→ Work to do
Begin with the first line below and retype each line exactly through the line containing "COL = scene.collection". Any pictures are to be left out.

┄┄┄┄┄┄┄┄┄┄

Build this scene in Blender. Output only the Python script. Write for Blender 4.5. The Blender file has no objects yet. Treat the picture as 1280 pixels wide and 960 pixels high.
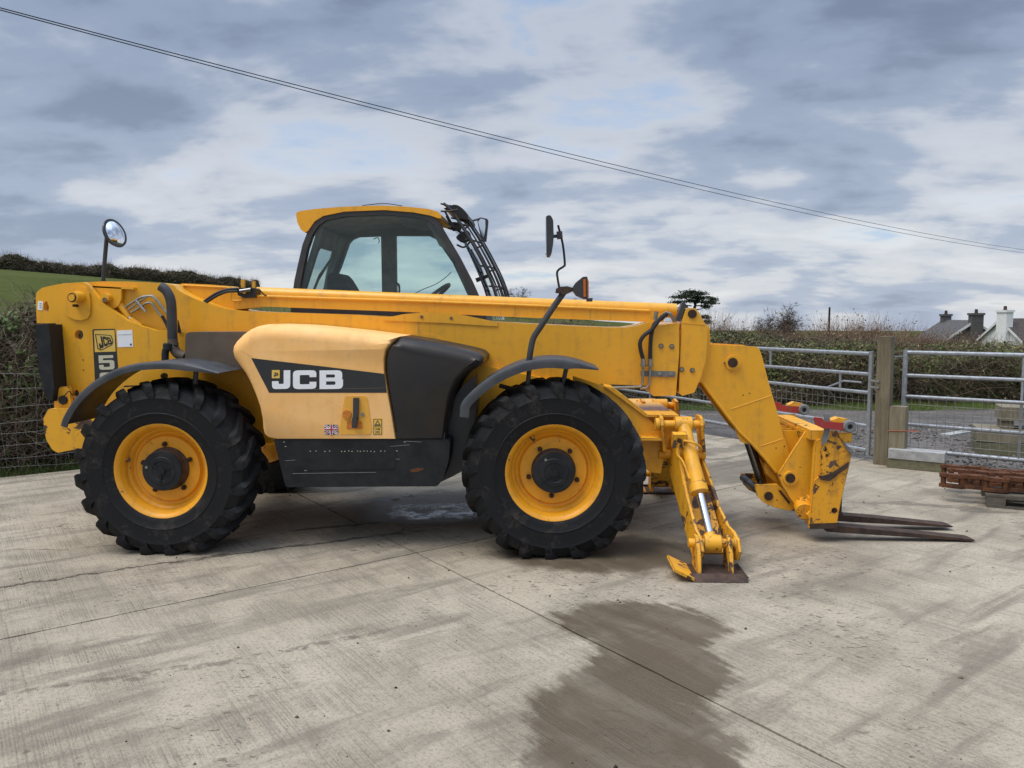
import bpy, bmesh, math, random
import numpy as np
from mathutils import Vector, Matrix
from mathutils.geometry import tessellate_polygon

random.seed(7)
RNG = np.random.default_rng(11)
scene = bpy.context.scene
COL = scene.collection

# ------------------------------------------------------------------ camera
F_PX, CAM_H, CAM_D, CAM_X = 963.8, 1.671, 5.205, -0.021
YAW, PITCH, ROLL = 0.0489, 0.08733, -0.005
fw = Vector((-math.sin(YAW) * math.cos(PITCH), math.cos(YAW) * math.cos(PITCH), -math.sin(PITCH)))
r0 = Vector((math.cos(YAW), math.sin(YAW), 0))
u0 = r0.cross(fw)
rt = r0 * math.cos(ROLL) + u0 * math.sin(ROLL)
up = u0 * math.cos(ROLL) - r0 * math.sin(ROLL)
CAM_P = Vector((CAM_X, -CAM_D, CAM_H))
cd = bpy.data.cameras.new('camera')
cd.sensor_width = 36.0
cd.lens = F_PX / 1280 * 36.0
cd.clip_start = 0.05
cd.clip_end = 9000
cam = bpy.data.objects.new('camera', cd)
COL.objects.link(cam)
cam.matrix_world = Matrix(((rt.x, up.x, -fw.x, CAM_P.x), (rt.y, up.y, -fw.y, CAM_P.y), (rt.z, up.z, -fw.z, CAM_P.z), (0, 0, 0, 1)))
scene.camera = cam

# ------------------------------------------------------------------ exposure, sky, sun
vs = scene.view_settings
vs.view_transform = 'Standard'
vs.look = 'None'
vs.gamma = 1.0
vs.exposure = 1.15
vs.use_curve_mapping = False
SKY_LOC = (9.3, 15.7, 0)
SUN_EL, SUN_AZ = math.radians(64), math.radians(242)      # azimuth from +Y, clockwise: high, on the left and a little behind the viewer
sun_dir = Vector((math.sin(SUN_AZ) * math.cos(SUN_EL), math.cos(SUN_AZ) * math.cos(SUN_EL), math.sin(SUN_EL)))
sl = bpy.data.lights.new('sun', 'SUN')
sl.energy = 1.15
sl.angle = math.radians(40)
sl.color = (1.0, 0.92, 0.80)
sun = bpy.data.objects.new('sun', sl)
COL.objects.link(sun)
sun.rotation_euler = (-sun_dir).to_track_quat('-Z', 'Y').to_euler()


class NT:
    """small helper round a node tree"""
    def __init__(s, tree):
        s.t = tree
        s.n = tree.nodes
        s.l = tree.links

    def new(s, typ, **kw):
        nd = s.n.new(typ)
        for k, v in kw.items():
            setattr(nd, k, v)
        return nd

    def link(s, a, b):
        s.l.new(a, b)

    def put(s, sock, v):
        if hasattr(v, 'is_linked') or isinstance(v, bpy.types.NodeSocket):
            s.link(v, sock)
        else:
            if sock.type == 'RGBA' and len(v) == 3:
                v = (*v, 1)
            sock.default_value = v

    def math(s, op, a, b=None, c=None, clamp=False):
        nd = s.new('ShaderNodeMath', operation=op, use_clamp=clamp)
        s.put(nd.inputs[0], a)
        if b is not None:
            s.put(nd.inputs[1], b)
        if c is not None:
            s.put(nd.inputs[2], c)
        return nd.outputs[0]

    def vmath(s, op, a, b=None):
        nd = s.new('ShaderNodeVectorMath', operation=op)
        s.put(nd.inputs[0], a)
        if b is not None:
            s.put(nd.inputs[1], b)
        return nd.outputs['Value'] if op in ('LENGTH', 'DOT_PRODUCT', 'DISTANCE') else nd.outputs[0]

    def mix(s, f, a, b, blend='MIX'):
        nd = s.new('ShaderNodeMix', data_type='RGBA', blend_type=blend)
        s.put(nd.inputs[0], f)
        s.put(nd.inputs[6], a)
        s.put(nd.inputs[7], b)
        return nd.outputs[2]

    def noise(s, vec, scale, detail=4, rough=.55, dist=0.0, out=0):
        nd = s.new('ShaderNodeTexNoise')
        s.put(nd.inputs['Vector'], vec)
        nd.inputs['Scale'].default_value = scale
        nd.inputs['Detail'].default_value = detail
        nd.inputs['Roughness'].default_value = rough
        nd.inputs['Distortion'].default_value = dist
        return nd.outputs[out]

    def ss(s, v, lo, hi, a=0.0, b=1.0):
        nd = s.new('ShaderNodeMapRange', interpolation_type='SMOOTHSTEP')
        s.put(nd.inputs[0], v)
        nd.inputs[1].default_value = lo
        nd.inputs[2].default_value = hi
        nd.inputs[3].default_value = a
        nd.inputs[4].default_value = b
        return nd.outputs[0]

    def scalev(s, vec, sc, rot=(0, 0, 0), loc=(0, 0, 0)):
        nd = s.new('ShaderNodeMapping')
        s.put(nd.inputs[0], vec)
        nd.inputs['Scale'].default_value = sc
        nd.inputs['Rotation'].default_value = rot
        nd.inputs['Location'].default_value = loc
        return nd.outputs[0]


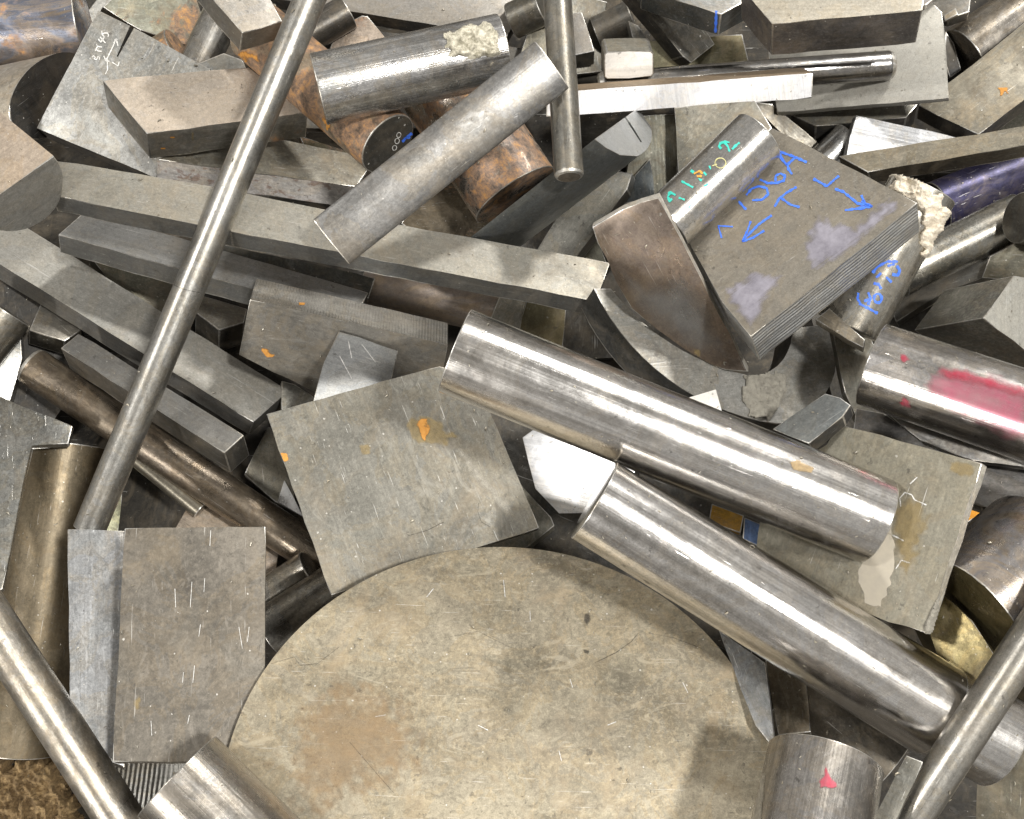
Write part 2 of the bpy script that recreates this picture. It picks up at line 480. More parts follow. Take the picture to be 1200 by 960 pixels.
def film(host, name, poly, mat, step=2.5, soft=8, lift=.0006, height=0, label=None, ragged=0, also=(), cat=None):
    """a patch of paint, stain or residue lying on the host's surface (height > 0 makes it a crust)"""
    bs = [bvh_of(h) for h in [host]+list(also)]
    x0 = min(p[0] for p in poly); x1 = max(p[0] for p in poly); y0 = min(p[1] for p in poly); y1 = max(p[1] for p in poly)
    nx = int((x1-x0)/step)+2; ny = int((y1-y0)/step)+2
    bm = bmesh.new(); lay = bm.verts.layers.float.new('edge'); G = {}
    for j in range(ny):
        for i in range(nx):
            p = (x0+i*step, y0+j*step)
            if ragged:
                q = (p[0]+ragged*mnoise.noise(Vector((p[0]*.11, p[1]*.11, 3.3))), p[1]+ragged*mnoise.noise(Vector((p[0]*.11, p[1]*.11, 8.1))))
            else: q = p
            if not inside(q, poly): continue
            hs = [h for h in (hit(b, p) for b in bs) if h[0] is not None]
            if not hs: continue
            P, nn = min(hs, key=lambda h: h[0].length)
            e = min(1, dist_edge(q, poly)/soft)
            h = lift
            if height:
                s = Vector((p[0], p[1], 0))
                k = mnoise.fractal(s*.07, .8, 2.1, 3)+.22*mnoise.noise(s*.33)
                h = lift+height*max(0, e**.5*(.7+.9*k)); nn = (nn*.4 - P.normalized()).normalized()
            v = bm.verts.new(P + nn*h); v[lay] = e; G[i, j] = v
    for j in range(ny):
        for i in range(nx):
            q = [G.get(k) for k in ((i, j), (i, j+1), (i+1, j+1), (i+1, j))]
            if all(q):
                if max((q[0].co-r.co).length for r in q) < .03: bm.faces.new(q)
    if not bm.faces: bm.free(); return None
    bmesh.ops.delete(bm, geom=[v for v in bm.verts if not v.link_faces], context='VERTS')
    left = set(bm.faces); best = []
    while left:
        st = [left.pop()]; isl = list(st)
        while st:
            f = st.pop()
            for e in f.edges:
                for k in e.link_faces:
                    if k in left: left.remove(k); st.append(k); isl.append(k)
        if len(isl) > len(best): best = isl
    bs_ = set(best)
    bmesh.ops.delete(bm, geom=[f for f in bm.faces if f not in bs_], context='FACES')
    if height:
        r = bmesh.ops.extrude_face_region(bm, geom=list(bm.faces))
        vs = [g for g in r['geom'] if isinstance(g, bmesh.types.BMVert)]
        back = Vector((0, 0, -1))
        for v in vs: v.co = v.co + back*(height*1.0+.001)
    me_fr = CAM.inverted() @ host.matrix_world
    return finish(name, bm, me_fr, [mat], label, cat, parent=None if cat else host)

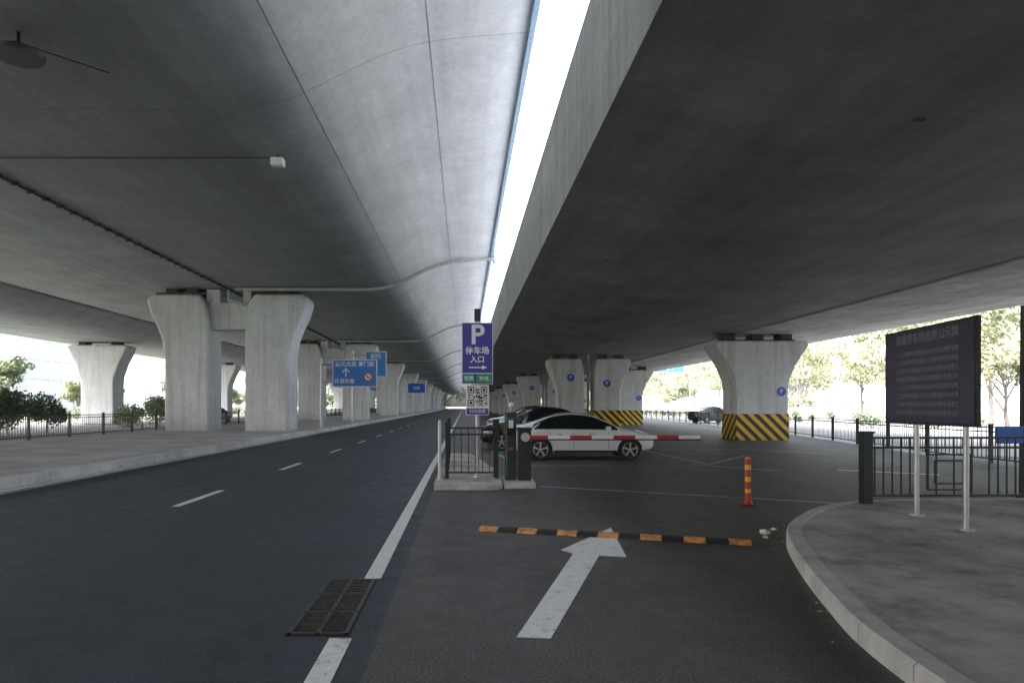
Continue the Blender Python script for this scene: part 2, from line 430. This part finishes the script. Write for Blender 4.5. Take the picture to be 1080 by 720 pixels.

┄┄┄┄┄┄┄┄┄┄

→ Result below
Build this scene in Blender. Output only the Python script. Write for Blender 4.5. The Blender file has no objects yet. Treat the picture as 1280 pixels wide and 960 pixels high.
import bpy, bmesh, math, random
import numpy as np
from mathutils import Vector, Matrix
from mathutils.geometry import tessellate_polygon

random.seed(7)
RNG = np.random.default_rng(11)
scene = bpy.context.scene
COL = scene.collection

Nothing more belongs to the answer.